Cuando me sentí satisfecho puse rumbo al aterrizaje, donde llegué con la sobrada altura de siempre. En el último momento, el viento pareció cambiar y, ante la duda, encaro el trigal junto al campo oficial, ya casi de mi propiedad a fuerza de uso. Me poso con suavidad, para compensar el mal despegue, el viento y la aplicación precisa de los frenos ayudan. Sin tregua, me uní a quienes hacían campa tratando de desentrañar por qué la vela se me descontrola tanto. Observé que mientras otros, insultántemente jóvenes y expertos, jugaban con sus parapentes a modo de cometas, llagando a "derribar" al enemigo, yo solo la mantenía arriba a duras penas. Leo me dio una clave: subir el ala muy despacio ayuda a controlar, a él le pasaba lo mismo que a mí. Carlos lo confirma. El enjambre de parapentistas -llegue a contar sesenta- se fue disolviendo y un festival de aterrizajes nos alegró la vista, cuando ya oscurecía. Parecían los aviones japoneses regresando a sus portaviones después del ataque a Pearl Harbot. Unos lo hacían sobre la pista y otros caían al verde mar de los trigales.
Cenita ligera, rica rica, en buena compañía y mejor servida, por fin una cantinera guapa y simpática -¿Me pones un Rivera? - De eze no tengo, zemacabao, tengo Rioja de la caza. -Pues entonces no quiero Rivera, quiero Rioja. ¡Divino acento serrano, que nunca se pierda! Un par de chistes hicieron fortuna, uno el del granjero que decide estrenar la ordeñadora automática consigo mismo antes de descubrir que no había forma de pararla hasta que no hubiera extraído veinte litros de leche. Lili aprendió a decir "una hartá" y "perito" en vez de "perrito". Nosotros intentamos pronunciar correctamente Clint Eastwood: imposible.

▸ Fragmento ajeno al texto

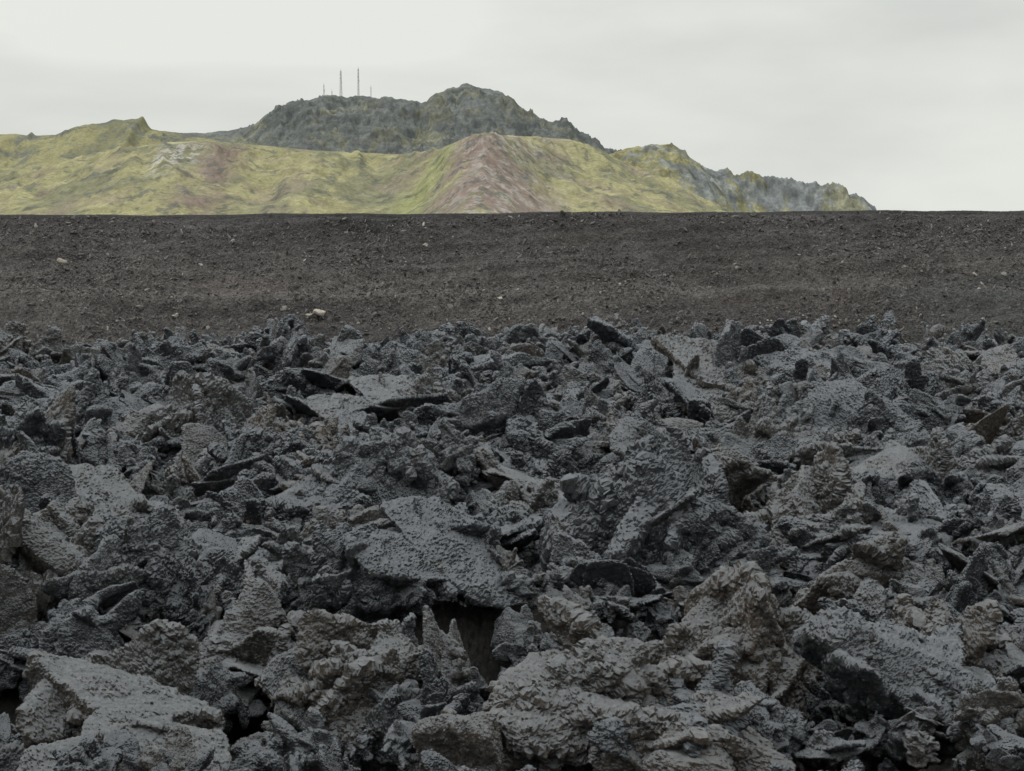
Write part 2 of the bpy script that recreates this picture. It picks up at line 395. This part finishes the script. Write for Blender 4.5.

Un cielo negro perlado de esas estrellas que han desparecido de las ciudades nos cubrió la vuelta. Por teléfono, un colega nos confirma un percance con lesiones. Le damos ánimo y le deseamos que se recupere pronto. Me doy cuenta de lo bonito que suena el italiano hablado entre una pareja que se quiere, aunque a ella se le escuche por un altavoz que distorsiona. ¡Que bonito es el amor, en cualquier idioma!